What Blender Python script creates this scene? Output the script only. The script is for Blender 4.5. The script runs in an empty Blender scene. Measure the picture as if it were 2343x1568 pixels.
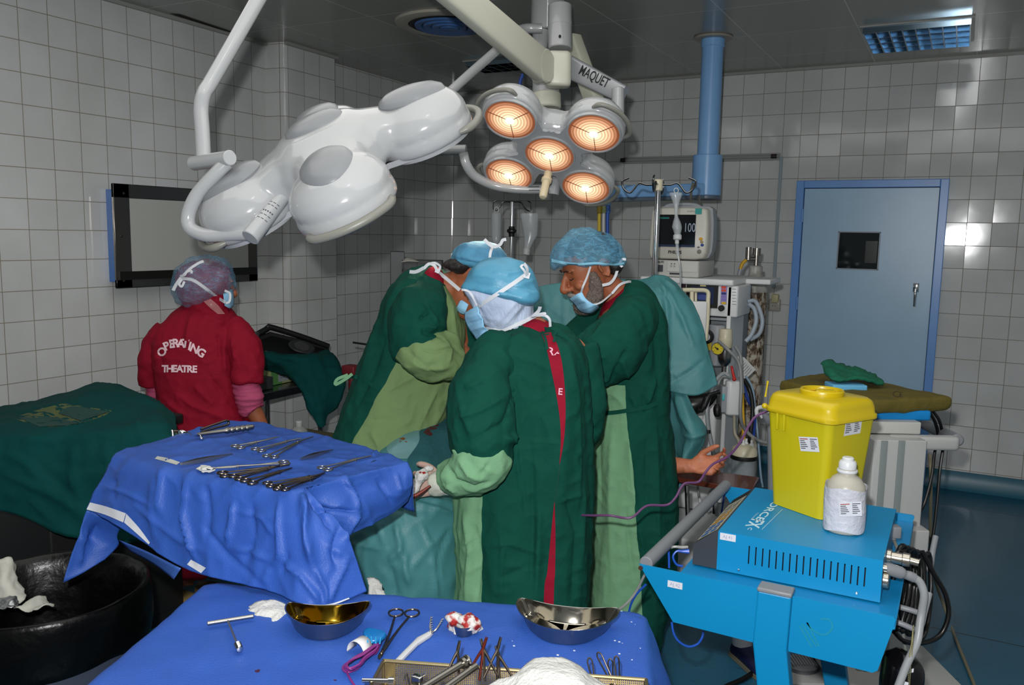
import bpy,bmesh,math,random
import numpy as np
from mathutils import Vector,Matrix,noise
from mathutils.bvhtree import BVHTree
random.seed(7)
SC=bpy.context.scene
COL=SC.collection
PI=math.pi
# camera frame (recovered from the tile grid)
W,H,F=2343,1568,1921.1
YAW,PIT,ROL=-.4888,.1280,-.0184
CAM=Vector((4.0588,-6.2913,1.65))
_cy,_sy,_cp,_sp=math.cos(YAW),math.sin(YAW),math.cos(PIT),math.sin(PIT)
FW=Vector((_sy*_cp,_cy*_cp,-_sp));_r=Vector((_cy,-_sy,0));_d=FW.cross(_r)
RT=_r*math.cos(ROL)+_d*math.sin(ROL);DN=-_r*math.sin(ROL)+_d*math.cos(ROL)
FH=Vector((FW.x,FW.y,0)).normalized();RH=_r.copy();UP=Vector((0,0,1))
def ray(x,y):return FW+RT*((x-W/2)/F)+DN*((y-H/2)/F)
DK=[1.]
def P(x,y,d):return CAM+ray(x,y)*(d*DK[0])
def Zp(x,y,z):v=ray(x,y);return CAM+v*((z-CAM.z)/v.z)
def Yp(x,y,Y):v=ray(x,y);return CAM+v*((Y-CAM.y)/v.y)
def Xp(x,y,X):v=ray(x,y);return CAM+v*((X-CAM.x)/v.x)
def proj(p):
 q=p-CAM;z=q.dot(FW)
 return(W/2+F*q.dot(RT)/z,H/2+F*q.dot(DN)/z,z)
def dep(p):return(p-CAM).dot(FW)
# materials
def lin(c):
 if isinstance(c,str):
  c=tuple(int(c[i:i+2],16)/255 for i in(0,2,4))
  c=tuple(x/12.92 if x<=.04045 else((x+.055)/1.055)**2.4 for x in c)
 return(c[0],c[1],c[2],1.0)
MATS={}
def mat(name,col='808080',rough=.5,metal=0.,spec=.5,var=0.,vscale=6.,vdet=4.,bump=0.,bscale=60.,stretch=None,alpha=1.,trans=0.,emit=None,estr=0.,sheen=0.,coat=0.,col2=None,ior=1.45,space='Object'):
 if name in MATS:return MATS[name]
 m=bpy.data.materials.new(name);m.use_nodes=True;nt=m.node_tree;N=nt.nodes;L=nt.links
 b=N['Principled BSDF'];c=lin(col)
 b.inputs['Base Color'].default_value=c
 b.inputs['Roughness'].default_value=rough;b.inputs['Metallic'].default_value=metal
 b.inputs['Specular IOR Level'].default_value=spec;b.inputs['IOR'].default_value=ior
 b.inputs['Alpha'].default_value=alpha;b.inputs['Transmission Weight'].default_value=trans
 b.inputs['Sheen Weight'].default_value=sheen;b.inputs['Coat Weight'].default_value=coat
 tc=N.new('ShaderNodeTexCoord');src=tc.outputs[space]
 if stretch:
  mp=N.new('ShaderNodeMapping');mp.inputs['Scale'].default_value=stretch;L.new(src,mp.inputs[0]);src=mp.outputs[0]
 if var or col2:
  n=N.new('ShaderNodeTexNoise');n.inputs['Scale'].default_value=vscale;n.inputs['Detail'].default_value=vdet;L.new(src,n.inputs[0])
  r=N.new('ShaderNodeValToRGB');L.new(n.outputs[0],r.inputs[0])
  r.color_ramp.elements[0].position=.3;r.color_ramp.elements[1].position=.7
  if col2:a,d=c,lin(col2)
  else:
   a=tuple(x*(1-var) for x in c[:3])+(1,);d=tuple(min(1,x*(1+var)) for x in c[:3])+(1,)
  r.color_ramp.elements[0].color=a;r.color_ramp.elements[1].color=d
  L.new(r.outputs[0],b.inputs['Base Color'])
 if bump:
  n=N.new('ShaderNodeTexNoise');n.inputs['Scale'].default_value=bscale;n.inputs['Detail'].default_value=5;L.new(src,n.inputs[0])
  bp=N.new('ShaderNodeBump');bp.inputs['Strength'].default_value=bump;bp.inputs['Distance'].default_value=.01
  L.new(n.outputs[0],bp.inputs['Height']);L.new(bp.outputs[0],b.inputs['Normal'])
 if emit:
  b.inputs['Emission Color'].default_value=lin(emit);b.inputs['Emission Strength'].default_value=estr
 MATS[name]=m
 return m
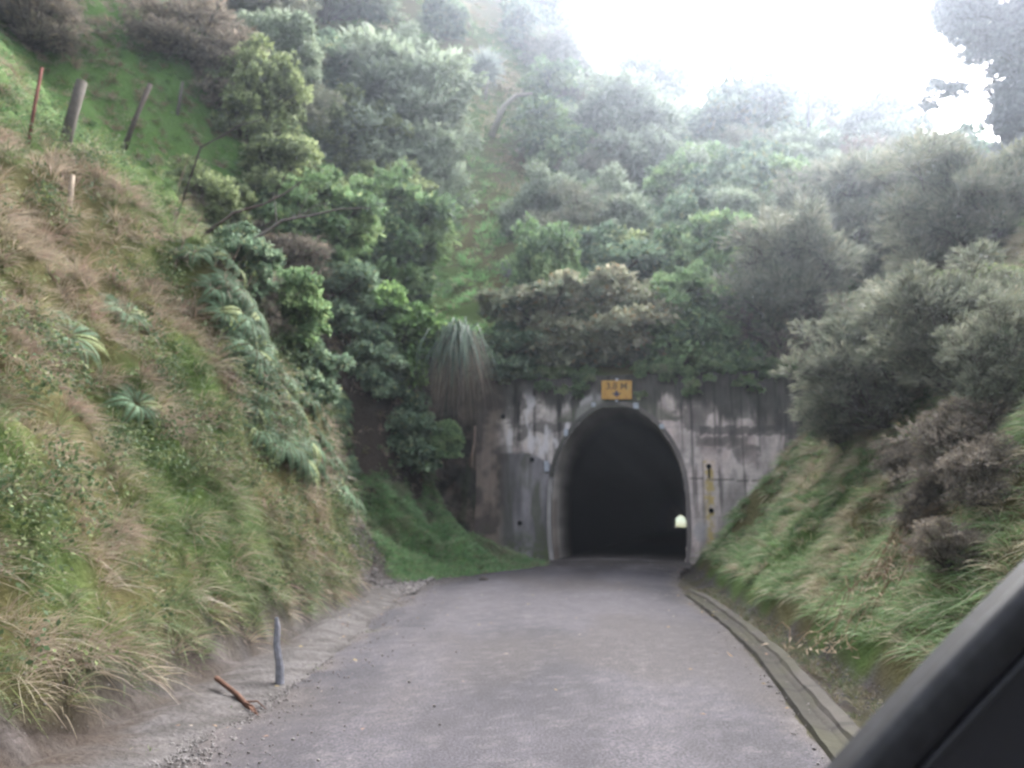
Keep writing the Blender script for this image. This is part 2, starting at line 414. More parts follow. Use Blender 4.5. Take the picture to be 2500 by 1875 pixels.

────────────────────────────────────────

#### What the exercise asks
Restate every record exactly, please; do not copy the pictures.

#### Answer to the task
What Blender Python script creates this scene? Output the script only. The script is for Blender 4.5. The script runs in an empty Blender scene. Measure the picture as if it were 2343x1568 pixels.
import bpy,bmesh,math,random
import numpy as np
from mathutils import Vector,Matrix,noise
from mathutils.bvhtree import BVHTree
random.seed(7)
SC=bpy.context.scene
COL=SC.collection
PI=math.pi
# camera frame (recovered from the tile grid)
W,H,F=2343,1568,1921.1
YAW,PIT,ROL=-.4888,.1280,-.0184
CAM=Vector((4.0588,-6.2913,1.65))
_cy,_sy,_cp,_sp=math.cos(YAW),math.sin(YAW),math.cos(PIT),math.sin(PIT)
FW=Vector((_sy*_cp,_cy*_cp,-_sp));_r=Vector((_cy,-_sy,0));_d=FW.cross(_r)
RT=_r*math.cos(ROL)+_d*math.sin(ROL);DN=-_r*math.sin(ROL)+_d*math.cos(ROL)
FH=Vector((FW.x,FW.y,0)).normalized();RH=_r.copy();UP=Vector((0,0,1))
def ray(x,y):return FW+RT*((x-W/2)/F)+DN*((y-H/2)/F)
DK=[1.]
def P(x,y,d):return CAM+ray(x,y)*(d*DK[0])
def Zp(x,y,z):v=ray(x,y);return CAM+v*((z-CAM.z)/v.z)
def Yp(x,y,Y):v=ray(x,y);return CAM+v*((Y-CAM.y)/v.y)
def Xp(x,y,X):v=ray(x,y);return CAM+v*((X-CAM.x)/v.x)
def proj(p):
 q=p-CAM;z=q.dot(FW)
 return(W/2+F*q.dot(RT)/z,H/2+F*q.dot(DN)/z,z)
def dep(p):return(p-CAM).dot(FW)
# materials
def lin(c):
 if isinstance(c,str):
  c=tuple(int(c[i:i+2],16)/255 for i in(0,2,4))
  c=tuple(x/12.92 if x<=.04045 else((x+.055)/1.055)**2.4 for x in c)
 return(c[0],c[1],c[2],1.0)
MATS={}
def mat(name,col='808080',rough=.5,metal=0.,spec=.5,var=0.,vscale=6.,vdet=4.,bump=0.,bscale=60.,stretch=None,alpha=1.,trans=0.,emit=None,estr=0.,sheen=0.,coat=0.,col2=None,ior=1.45,space='Object'):
 if name in MATS:return MATS[name]
 m=bpy.data.materials.new(name);m.use_nodes=True;nt=m.node_tree;N=nt.nodes;L=nt.links
 b=N['Principled BSDF'];c=lin(col)
 b.inputs['Base Color'].default_value=c
 b.inputs['Roughness'].default_value=rough;b.inputs['Metallic'].default_value=metal
 b.inputs['Specular IOR Level'].default_value=spec;b.inputs['IOR'].default_value=ior
 b.inputs['Alpha'].default_value=alpha;b.inputs['Transmission Weight'].default_value=trans
 b.inputs['Sheen Weight'].default_value=sheen;b.inputs['Coat Weight'].default_value=coat
 tc=N.new('ShaderNodeTexCoord');src=tc.outputs[space]
 if stretch:
  mp=N.new('ShaderNodeMapping');mp.inputs['Scale'].default_value=stretch;L.new(src,mp.inputs[0]);src=mp.outputs[0]
 if var or col2:
  n=N.new('ShaderNodeTexNoise');n.inputs['Scale'].default_value=vscale;n.inputs['Detail'].default_value=vdet;L.new(src,n.inputs[0])
  r=N.new('ShaderNodeValToRGB');L.new(n.outputs[0],r.inputs[0])
  r.color_ramp.elements[0].position=.3;r.color_ramp.elements[1].position=.7
  if col2:a,d=c,lin(col2)
  else:
   a=tuple(x*(1-var) for x in c[:3])+(1,);d=tuple(min(1,x*(1+var)) for x in c[:3])+(1,)
  r.color_ramp.elements[0].color=a;r.color_ramp.elements[1].color=d
  L.new(r.outputs[0],b.inputs['Base Color'])
 if bump:
  n=N.new('ShaderNodeTexNoise');n.inputs['Scale'].default_value=bscale;n.inputs['Detail'].default_value=5;L.new(src,n.inputs[0])
  bp=N.new('ShaderNodeBump');bp.inputs['Strength'].default_value=bump;bp.inputs['Distance'].default_value=.01
  L.new(n.outputs[0],bp.inputs['Height']);L.new(bp.outputs[0],b.inputs['Normal'])
 if emit:
  b.inputs['Emission Color'].default_value=lin(emit);b.inputs['Emission Strength'].default_value=estr
 MATS[name]=m
 return m
Keep writing the Blender script for this image. This is part 2, starting at line 414. More parts follow. Use Blender 4.5. Take the picture to be 2500 by 1875 pixels.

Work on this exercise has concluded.